February 23, 2023

Friday, February 24, 2023 marks a year of the ongoing Russia-Ukraine war.

Russian President Vladimir Putin thought Ukraine would be easily subdued and a puppet regime would be installed in about three days. He also probably believed that Ukrainian civilians would welcome the Russian soldiers with open arms and offer little if any resistance. Even many Western military leaders and politicians thought that Ukraine would quickly fall and even suggested that that Ukraine’s president, Volodymyr Zelensky, could leave for the West at any time.

Well, surprise, surprise! Zelensky didn’t leave and the Ukrainian military only let the Russians hold on to about a fifth of the eastern and southeastern part of the country.

Zelensky now wants Russia to leave all occupied Ukrainian territories including Crimea, a very strategic location on the Black Sea which was forcefully annexed by Russia in 2014.

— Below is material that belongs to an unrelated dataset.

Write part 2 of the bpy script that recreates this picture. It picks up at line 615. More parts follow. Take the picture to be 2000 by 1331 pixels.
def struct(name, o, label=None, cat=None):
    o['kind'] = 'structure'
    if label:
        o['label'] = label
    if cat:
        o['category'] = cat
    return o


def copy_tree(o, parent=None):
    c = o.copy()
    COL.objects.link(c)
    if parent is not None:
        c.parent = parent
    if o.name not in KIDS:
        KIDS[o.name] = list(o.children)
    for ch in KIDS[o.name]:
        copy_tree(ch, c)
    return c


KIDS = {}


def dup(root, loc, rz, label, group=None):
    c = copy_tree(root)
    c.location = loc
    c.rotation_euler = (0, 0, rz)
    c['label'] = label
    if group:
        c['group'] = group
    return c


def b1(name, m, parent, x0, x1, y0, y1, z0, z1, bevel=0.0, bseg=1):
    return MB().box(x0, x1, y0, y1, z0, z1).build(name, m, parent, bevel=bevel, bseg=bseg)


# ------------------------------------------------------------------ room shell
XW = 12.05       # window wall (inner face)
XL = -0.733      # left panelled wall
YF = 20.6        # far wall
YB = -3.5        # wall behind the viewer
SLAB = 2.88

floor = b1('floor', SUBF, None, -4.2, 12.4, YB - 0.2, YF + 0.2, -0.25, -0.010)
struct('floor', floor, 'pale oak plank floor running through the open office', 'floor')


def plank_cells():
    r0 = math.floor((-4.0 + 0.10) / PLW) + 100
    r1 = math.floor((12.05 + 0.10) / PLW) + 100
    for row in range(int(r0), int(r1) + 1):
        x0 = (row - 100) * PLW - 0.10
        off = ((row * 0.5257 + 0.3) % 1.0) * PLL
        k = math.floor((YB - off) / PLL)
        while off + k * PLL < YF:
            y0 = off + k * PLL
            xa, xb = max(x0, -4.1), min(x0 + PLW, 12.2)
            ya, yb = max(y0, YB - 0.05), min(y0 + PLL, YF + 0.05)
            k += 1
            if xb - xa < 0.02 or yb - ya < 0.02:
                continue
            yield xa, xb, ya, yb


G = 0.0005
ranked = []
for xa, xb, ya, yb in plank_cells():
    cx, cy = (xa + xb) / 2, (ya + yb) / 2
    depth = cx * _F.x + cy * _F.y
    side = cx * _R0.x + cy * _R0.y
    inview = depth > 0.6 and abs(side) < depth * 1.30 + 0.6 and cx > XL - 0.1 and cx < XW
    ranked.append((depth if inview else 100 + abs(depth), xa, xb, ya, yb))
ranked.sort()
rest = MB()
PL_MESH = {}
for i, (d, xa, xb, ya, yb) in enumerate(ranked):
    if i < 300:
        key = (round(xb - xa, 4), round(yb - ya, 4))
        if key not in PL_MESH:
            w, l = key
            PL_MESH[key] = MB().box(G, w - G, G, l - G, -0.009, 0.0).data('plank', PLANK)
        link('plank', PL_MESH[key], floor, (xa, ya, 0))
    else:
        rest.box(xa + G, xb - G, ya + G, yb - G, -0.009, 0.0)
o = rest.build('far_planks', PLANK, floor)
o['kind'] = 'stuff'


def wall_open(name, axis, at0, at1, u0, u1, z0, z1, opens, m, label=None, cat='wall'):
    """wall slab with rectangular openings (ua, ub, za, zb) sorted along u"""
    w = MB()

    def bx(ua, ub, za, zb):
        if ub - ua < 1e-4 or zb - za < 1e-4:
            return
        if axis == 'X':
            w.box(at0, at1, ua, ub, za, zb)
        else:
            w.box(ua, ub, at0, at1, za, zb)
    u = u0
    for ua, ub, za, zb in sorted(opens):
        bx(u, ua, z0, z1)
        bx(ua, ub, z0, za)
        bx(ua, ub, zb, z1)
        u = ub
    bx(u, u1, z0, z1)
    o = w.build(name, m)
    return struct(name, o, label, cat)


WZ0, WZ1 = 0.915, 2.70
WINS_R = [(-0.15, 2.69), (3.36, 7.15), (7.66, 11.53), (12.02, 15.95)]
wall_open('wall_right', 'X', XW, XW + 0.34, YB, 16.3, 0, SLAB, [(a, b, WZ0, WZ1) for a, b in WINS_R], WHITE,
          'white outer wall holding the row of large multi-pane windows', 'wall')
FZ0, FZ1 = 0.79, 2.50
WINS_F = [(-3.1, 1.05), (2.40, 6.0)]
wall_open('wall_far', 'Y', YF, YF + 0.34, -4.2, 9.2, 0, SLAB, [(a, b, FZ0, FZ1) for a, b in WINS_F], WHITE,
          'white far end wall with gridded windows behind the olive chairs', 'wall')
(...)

As of Feb. 3, the estimated number of Russian soldiers killed is about 200,000 with at least twice that many casualties if you include the wounded who can no longer fight. The Russian mobilization in September added many poorly trained recruits, some of whom were criminals from jails, sent to the front line with poor military equipment who just became cannon fodder for the Ukraine defenders.

According to Russian propaganda, about 500,000 new conscripts for military service were planned, starting on Jan. 15, for a second mobilization. So far no second mobilization has formally been announced.

As you can see, the Russian military thinks that hordes of human soldier bodies will make up for an inability to use smart offensive military strategy, hampered further by acute logistics and tactical problems. The tactical approach is a little reminiscent of the Russian hordes charging German positions in the city of Stalingrad in World War II, where Russia lost about a million soldiers and finally defeated the Germans who probably ran out of ammunition.

Recently, in fierce fighting in Bakhmut, which once had a population of about 70,000 in eastern Ukraine, Russian soldiers outnumbered Ukrainian soldiers by about a factor of 10 to 1. The battle for Bakhmut has been going on for about 8 months now and it is mostly a symbolic political rather than strategic necessity for Russia and Ukraine. So far, Ukraine still holds on to Bakhmut but may eventually withdraw to avoid continuing, relatively large losses of soldiers and military equipment.

Rumors of massive Russian offenses and Ukrainian counteroffensives abound, but basically the war is largely a stalemate, a trench warfare-type scenario. Yes, Ukraine pushed back the Russians from the area around the capital Kyiv, Ukraine got back some territory in northeastern Ukraine, and Ukraine got back the city of Kherson and the surrounding area west of the Dnieper river because the Russians withdrew from the area, which was a unique tactical retreat in the war.

Russia had minor successes in the Donbas area of eastern Ukraine by reducing small villages and towns to rubble with brute force artillery shells and then occupying the area with troops who dug more frontline trenches.